April 8 = Y2K all over again?

I may be dating myself a little bit here by writing this, but at the turn of the century, the impending arrival of the year 2000 led to multi-year coding projects, systems upgrades, and a massive testing effort to ensure Y2K compliancy.

Another technology-related milestone will be arriving shortly on April 8: the end of support for Microsoft’s Windows XP platform. The platform has dutifully served hundreds of millions of users, on hundreds of millions of desktops and laptops, for twelve years. While the date will come and pass with little more than the bat of an eye, we should be concerned about the lack of preparation and migrations to protect infrastructure.
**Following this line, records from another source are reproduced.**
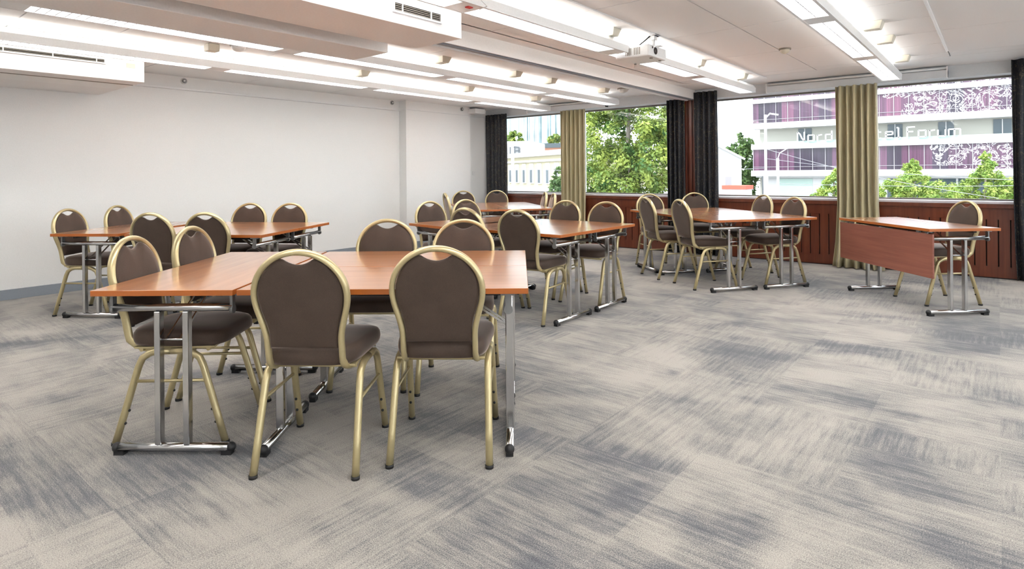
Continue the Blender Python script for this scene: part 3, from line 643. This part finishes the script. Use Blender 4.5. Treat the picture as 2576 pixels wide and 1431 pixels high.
q = MB(); q.box(X0+1.5, X1, HY+.9, HY+1.62, GZ, hz(.7)); hp(q, 'ground_floor_wall', 'hotel')
for a, b, k in ((-21.9, -17.9, 'mint'), (-16.9, -11.4, 'mint'), (-10.0, -3.6, 'extwin'), (-3.4, 3.2, 'extwin'), (3.6, 10, 'extwin')):
    q = MB(); q.box(a, b, HY+.84, HY+.9, GZ+.2, hz(.62)); wd = hp(q, 'shopfront_window', k)
# lettering built from straight strokes, like the sign on the railing
G = {'N': [(0, 0, 0, 1), (0, 1, .25, .78), (.25, .78, .45, .3), (.45, .3, .7, 0), (.7, 0, .7, 1)], 'o': [(0, 0, 0, .62), (0, .62, .6, .62), (.6, .62, .6, 0), (.6, 0, 0, 0)], 'r': [(0, 0, 0, .62), (0, .55, .45, .62)],
     'd': [(.6, 0, .6, 1), (.6, 0, 0, 0), (0, 0, 0, .62), (0, .62, .6, .62)], 'i': [(.1, 0, .1, .62), (.1, .85, .1, .97)], 'c': [(.55, 0, 0, 0), (0, 0, 0, .62), (0, .62, .55, .62)], 'H': [(0, 0, 0, 1), (.7, 0, .7, 1), (0, .5, .7, .5)],
     't': [(.2, 0, .2, .9), (0, .62, .5, .62), (.2, 0, .5, 0)], 'e': [(.6, 0, 0, 0), (0, 0, 0, .62), (0, .62, .6, .62), (.6, .62, .6, .33), (.6, .33, 0, .33)], 'l': [(.2, 0, .2, 1), (.05, 1, .2, 1), (.05, 0, .4, 0)], 'F': [(0, -.12, 0, 1), (0, 1, .65, 1), (0, .55, .5, .55)],
     'u': [(0, .62, 0, 0), (0, 0, .6, 0), (.6, 0, .6, .62)], 'm': [(0, 0, 0, .62), (0, .62, .9, .62), (.45, .62, .45, 0), (.9, .62, .9, 0)]}
q = MB()
for ch, x in [('N', -19.3), ('o', -18.1), ('r', -17.05), ('d', -16.15), ('i', -15.05), ('c', -14.5), ('H', -13.1), ('o', -11.95), ('t', -10.95), ('e', -9.95), ('l', -8.95), ('F', -7.9), ('o', -6.85), ('r', -5.85), ('u', -5.1), ('m', -4.15)]:
    for a, b, c, d in G[ch]:
        sc_ = 1.12; q.bar((x+a*sc_, HY-.32, hz(3.24)+b*sc_), (x+c*sc_, HY-.32, hz(3.24)+d*sc_), .15, .15)
hp(q, 'sign_lettering', 'hotel')
q = MB(); q.box(X0+1.5, X1, HY-.06, HY-.02, hz(3.07), hz(3.07)+.35); hp(q, 'balcony_glass', 'mint')
# trees
def tree(x, y, z0, top, crown, mk, n, label, grp=None, leaf=.16, seed=1, trunk=.18):
    rnd = random.Random(seed); t_ = thing('tree', label, 'tree', (x, y, z0), 0, grp)
    tk = MB(); tk.tube([(0, 0, 0), (.05, 0, top*.35), (-.05, .1, top*.6), (.05, 0, top*.85)], trunk, 8)
    for k in range(7):
        a = rnd.uniform(0, 2*PI); h = top*rnd.uniform(.3, .7); l = rnd.uniform(.4, .8)*crown[0][3]
        tk.tube([(0, 0, h), (l*.5*math.cos(a), l*.5*math.sin(a), h+l*.45), (l*math.cos(a), l*math.sin(a), h+l*.7)], trunk*.3, 5)
    tk.build('trunk', 'bark', t_)
    vs = []; fs = []; tot = sum(c[3]**2 for c in crown)
    for cx, cy, cz_, r in crown:
        sub = []
        for _ in range(max(26, int(26*r/2))):
            a = rnd.uniform(0, 2*PI); e = rnd.uniform(-1, 1); rr = r*rnd.uniform(.55, .95); h = math.sqrt(1-e*e); sub.append((cx+rr*h*math.cos(a), cy+rr*h*math.sin(a), cz_+rr*e*.95, r*rnd.uniform(.2, .42)))
        for _ in range(int(n*r*r/tot)):
            sx, sy, sz, sr = rnd.choice(sub); d = Vector((rnd.gauss(0, 1), rnd.gauss(0, 1), rnd.gauss(0, 1))).normalized()*sr*rnd.uniform(.4, 1)
            c = Vector((sx, sy, sz))+d; nrm = (d.normalized()+Vector((0, 0, .6))+Vector((rnd.uniform(-.7, .7), rnd.uniform(-.7, .7), rnd.uniform(-.7, .7)))).normalized()
            u = nrm.orthogonal().normalized(); u = (u*math.cos(rnd.uniform(0, 6))+nrm.cross(u)*math.sin(rnd.uniform(0, 6))).normalized(); v_ = nrm.cross(u); s_ = leaf*rnd.uniform(.6, 1.3); b = len(vs)
            vs += [c-u*s_, c-v_*s_*.6, c+u*s_, c+v_*s_*.6]; fs.append((b, b+1, b+2, b+3))
    me = bpy.data.meshes.new('foliage'); me.from_pydata([tuple(v) for v in vs], [], fs); me.materials.append(mt[mk]); o = bpy.data.objects.new('foliage', me); C.objects.link(o); o.parent = t_
    return t_
tree(-13.0, 24.2, GZ, 10.5, [(-.9, 0, 5.6, 1.7), (1.1, .3, 6.4, 1.8), (.1, -.3, 4.4, 1.7), (1.5, 0, 4.6, 1.5), (-1.6, .3, 4.6, 1.3), (.9, .4, 8.4, 1.8), (-1.0, 0, 7.6, 1.7), (1.7, .3, 7.6, 1.3), (0, 0, 9.6, 1.6), (-1.6, .5, 9.0, 1.2), (1.2, .5, 3.2, 1.4), (-1.2, .5, 3.2, 1.4)], 'leafA', 52000, 'big leafy green tree filling the window left of the pillar', leaf=.085, seed=3, trunk=.10)
tree(-28.6, 84, GZ, 9.5, [(.6, 0, 9.0, 2.0), (-1.2, 0, 7.4, 1.6), (.8, 0, 6.0, 2.8), (.8, 0, 3.4, 2.8)], 'leafC', 7000, 'dark green tree beside the left end of the hotel', leaf=.26, seed=5)
g = 'young street trees in front of the hotel'
tree(-10.7, 55.6, GZ, 5.5, [(0, 0, 4.6, .8), (-.3, 0, 3.7, 1.0), (.3, 0, 5.4, .5), (-1.2, 0, 3.2, .7)], 'leafB', 5200, 'young bright tree just left of the beige curtain at the desk', g, .10, 7, .07)
tree(-5.1, 55.3, GZ, 5.6, [(0, 0, 4.5, 1.5), (-1.5, 0, 3.7, 1.3), (1.5, 0, 3.7, 1.3), (-.1, 0, 5.6, .7), (0, 0, 6.2, .35)], 'leafB', 15000, 'young bright tree under the lettering just right of the beige curtain', g, .10, 8, .07)
tree(-.8, 58.8, GZ, 6.2, [(0, 0, 4.7, 1.4), (1.2, 0, 3.8, 1.3), (-1.2, 0, 3.8, 1.2), (.1, 0, 5.8, .7), (0, 0, 6.7, .4), (2.2, 0, 3.7, .8)], 'leafB', 15000, 'young bright tree nearest the right dark curtain', g, .10, 9, .07)
# white gable house and small red shelter
hs = thing('gable_house', 'white gabled house at the left edge of the hotel window', 'building', (-23.2, 62.3, GZ), math.radians(20))
q = MB(); P_ = [(-2.4, 0), (2.6, 0), (2.6, 7.0), (.1, 8.4), (-2.4, 7.0)]
q.add([(x, y, z) for y in (0, 9) for x, z in P_], [(0, 1, 2, 3, 4), (5, 9, 8, 7, 6), (0, 5, 6, 1), (1, 6, 7, 2), (0, 4, 9, 5), (2, 7, 8, 3), (3, 8, 9, 4)]); q.build('walls', 'hotel', hs)
q = MB(); q.bar((.1, -.15, 8.5), (2.95, -.15, 6.9), .2, .3); q.bar((.1, -.15, 8.5), (-2.75, -.15, 6.9), .2, .3); q.build('roof_edge', 'hotel', hs)
for x, z in ((-1.2, 4), (1.0, 4), (-1.2, 1.2)): MB().box(x, x+.6, -.05, .02, z, z+1.1).build('window', 'mull', hs)
sh = thing('red_kiosk', 'low red kiosk in front of the gabled house', 'kiosk', (-19.1, 55.7, GZ))
MB().box(-1.6, 1.1, 0, 2, 0, 4.0).build('walls', 'hotel', sh); MB().box(-1.0, 1.2, -.1, 2.1, 4.0, 4.35).build('roof', 'redclay', sh); MB().box(-1.6, 1.1, -.1, 0, 3.3, 3.5).build('sign_band', 'redclay', sh)
# poles, lamp and wires
def ptl(u, v, Y):
    x = (u-1288-.0082*(v-434))/1496; y = (.0082*(u-1288)+(v-434))/1496
    d = Vector((fw.x+rt.x*x, fw.y+rt.y*x, -y)); t = Y/d.y; return Vector((d.x*t, Y, 1.216+d.z*t))
tp_ = thing('tram_pole', 'tall white pole in front of the left end of the hotel', 'pole', (-10.3, 35.5, GZ)); 
MB().tube([(0, 0, 0), (0, 0, 5.4)], .13, 12, mi=0).build('lower_shaft', 'pole', tp_); MB().tube([(0, 0, 5.4), (0, 0, 8.9)], .075, 12).build('upper_shaft', 'pole', tp_)
MB().tube([(0, 0, 8.7), (.25, 0, 8.95), (.7, 0, 8.85)], .05, 8).build('bracket', 'pole', tp_); MB().bar((-.17, 0, 0), (-.17, 0, 5.4), .07, .1).build('conduit', 'poled', tp_)
tp_ = thing('street_lamp', 'shorter street lamp just right of the tall white pole', 'street lamp', (-9.75, 35.9, GZ))
MB().tube([(0, 0, 0), (0, 0, 6.4)], .07, 10).build('pole', 'pole', tp_); MB().tube([(0, 0, 6.4), (.1, 0, 6.7), (.5, 0, 6.95), (.9, 0, 7.0)], .03, 8).build('arm', 'pole', tp_); MB().box(.75, 1.15, -.08, .08, 6.96, 7.05).build('lamp_head', 'pole', tp_)
tp_ = thing('flag_pole', 'thin white pole in front of the cream building', 'pole', (-25.3, 31.0, GZ)); MB().tube([(0, 0, 0), (0, 0, 7.4)], .10, 10).build('shaft', 'pole', tp_); MB().tube([(0, 0, 7.4), (-.9, 0, 8)], .06, 8).build('arm', 'pole', tp_)
for i, (a, b, l) in enumerate([((-25.3, 31.0, 1.5), (-10.3, 35.45, 1.35), 'thin overhead wire left of the tall white pole'), ((-10.3, 35.45, 2.45), (0, 36.5, -.2), 'thin overhead wire falling rightwards from the tall white pole'), ((-10.3, 35.45, 1.9), (3, 38, .55), 'lower thin overhead wire right of the tall white pole'), ((-9.75, 35.9, .45), (9, 40, .75), 'thin overhead wire crossing the young street trees')]):
    P = [Vector(a).lerp(Vector(b), k/10)+Vector((0, 0, -.25*math.sin(PI*k/10))) for k in range(11)]
    tag(MB().tube(P, .014, 5).build('overhead_wire', 'wire'), l, 'wire', 'overhead wires in the street')
# far left: cream building, tower, brick house, striped glass tower
def bldg(name, cat, label, u, D, ang, length, depth):
    x = (u-1288)/1496; o = Vector((fw.x+rt.x*x, fw.y+rt.y*x, 0))*D
    return thing(name, label, cat, (o.x, o.y, GZ), math.radians(ang))
cb_ = bldg('cream_building', 'building', 'cream classical building with narrow windows, behind the far left window', 1418, 52, 150, 30, 10)
# local x runs left along the facade (away), local -y side faces the camera
zt = -GZ+1.216
q = MB(); q.box(0, 34, -12, 0, 0, zt+1.55); q.build('walls', 'ycream', cb_)
q = MB(); q.box(-.3, 34, -12, .35, zt+1.55, zt+2.0); q.box(-.1, 34, -12, .2, zt+1.0, zt+1.2); q.box(-.05, 34, -12, .12, 0, zt-1.45); q.build('cornice', 'hotel', cb_)
for k in range(12):
    x = 1.0+k*1.95; q = MB(); q.box(x-.15, x+.75, 0, .12, zt-1.1, zt+.85); wf = q.build('window_surround', 'hotel', cb_)
    q = MB(); q.box(x+.05, x+.55, .1, .15, zt-1.0, zt+.25); q.build('window_pane', 'extwin', wf)
tw = bldg('white_tower_block', 'building', 'white block with dark lettering above the cream building', 1336, 66, 205, 12, 8)
MB().box(0, 14, -8, 0, 0, zt+3.5).build('walls', 'hotel', tw)
q = MB()
for ch, xx in (('U', 2.9), ('B', 1.9)):
    st = {'U': [(0, 1, 0, 0), (0, 0, .6, 0), (.6, 0, .6, 1)], 'B': [(0, 0, 0, 1), (0, 1, .6, .9), (.6, .9, .6, .55), (.6, .5, 0, .5), (.6, .5, .6, .05), (.6, .05, 0, 0)]}[ch]
    for a, b, c, d in st: q.bar((xx-a, .1, zt+2.0+b*.85), (xx-c, .1, zt+2.0+d*.85), .2, .1)
q.build('lettering', 'poled', tw)
bh = bldg('brick_building', 'building', 'brick house with dark curved roof edge behind the cream building', 1424, 80, 212, 12, 8)
MB().box(0, 4.3, -8, 0, 0, zt+3.3).build('walls', 'brick', bh); MB().box(-.2, 4.5, -8, .3, zt+3.3, zt+3.9).build('roof', 'roof', bh)
gt = bldg('glass_tower', 'building', 'tall tower of vertical white and teal glass strips at far left', 1440, 120, 205, 30, 10)
MB().box(0, 34, -14, 0, 0, 34).build('facade', 'stripe', gt)
tree(-60.4, 79.8, GZ, 10, [(-2.6, -2.2, 11.0, 1.9), (-5, -4, 11.2, 2), (3.2, 2.6, 10.6, 2.0), (5.5, 4.5, 11, 2)], 'leafA', 7000, 'row of green crowns in front of the striped glass tower', leaf=.3, seed=11)
tree(-23.0, 32.9, GZ, 5, [(0, 0, 5.2, .5), (0, 0, 4.4, .6), (0, 0, 3.6, .8), (.2, 0, 5.9, .3)], 'leafC', 1800, 'small dark green tree beside the left beige curtain', leaf=.13, seed=12, trunk=.07)
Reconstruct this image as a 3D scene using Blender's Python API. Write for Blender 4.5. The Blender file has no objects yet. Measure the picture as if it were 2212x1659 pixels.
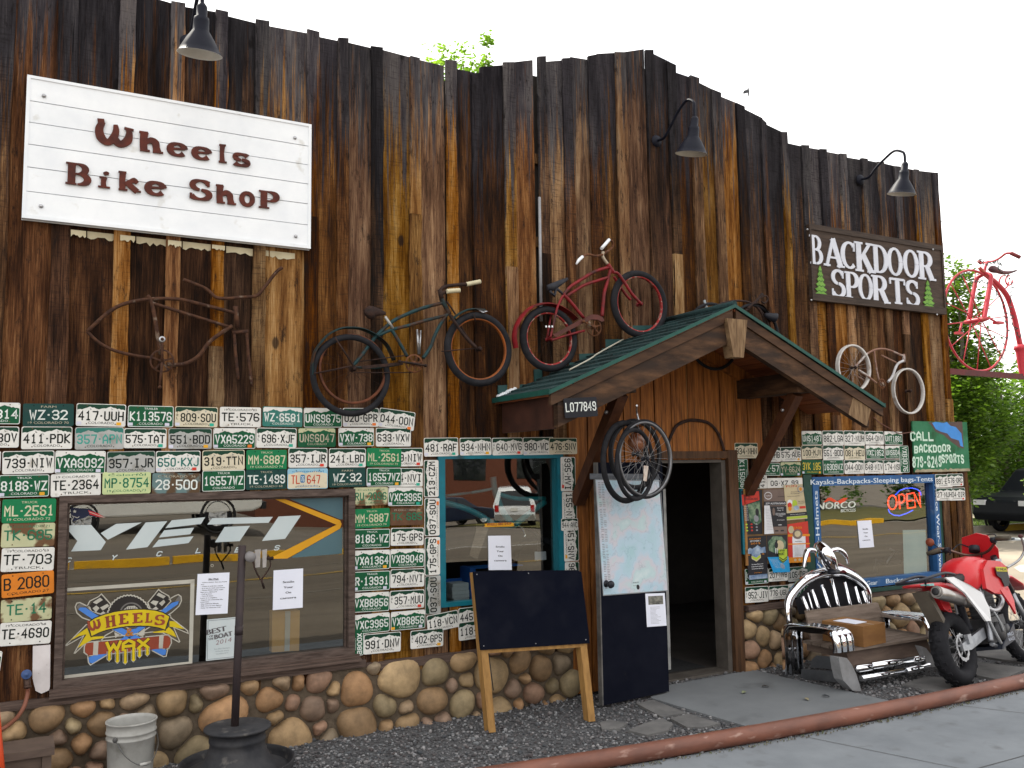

Cloud security risk is real – nearly 1 in 3 uses XP

Consider that roughly 29% of the worldwide PC and laptop market (over 500 million units) is still running on Windows XP. The end of life event means that many of the devices that access and handle data may be unpatched and vulnerable. Estimates put the U.S. federal government desktop population at 10% for Windows XP, and administrators have been advised to cordon systems on segmented networks or dedicated subnets. While many companies can likely control the impact through managed IT rollouts and updates, the problem is certainly exacerbated by remote users and teleworkers who may be operating on outdated systems.

Compounding the problem further is the Consumerization of IT, which has massively increased the number of employees utilizing cloud services from whichever device they choose. After April 8, devices running unsupported XP operating systems present significant security risk when they upload or download data to/from corporate cloud services. IT administrators will be challenged with enforcing control over users who are accessing data from systems that are not under IT’s control.

How to secure corporate data in the cloud

So what should security professionals do? One option is to enforce access control policies to prevent unsupported devices from accessing corporate cloud services (Salesforce, ServiceNow, etc). Skyhigh Secure’s access control capability provides OS version controls and directional traffic blocking. As companies continue to adopt the cloud and place their enterprise data in the cloud, they now have a mechanism for preventing access or uploads/downloads from unsupported operating systems such as XP.

The presence of Skyhigh as a “virtual cloud edge” can help businesses address “non-events” such as the passing of a major computing platform, while still enabling the business to reap the benefits of secure cloud services and applications.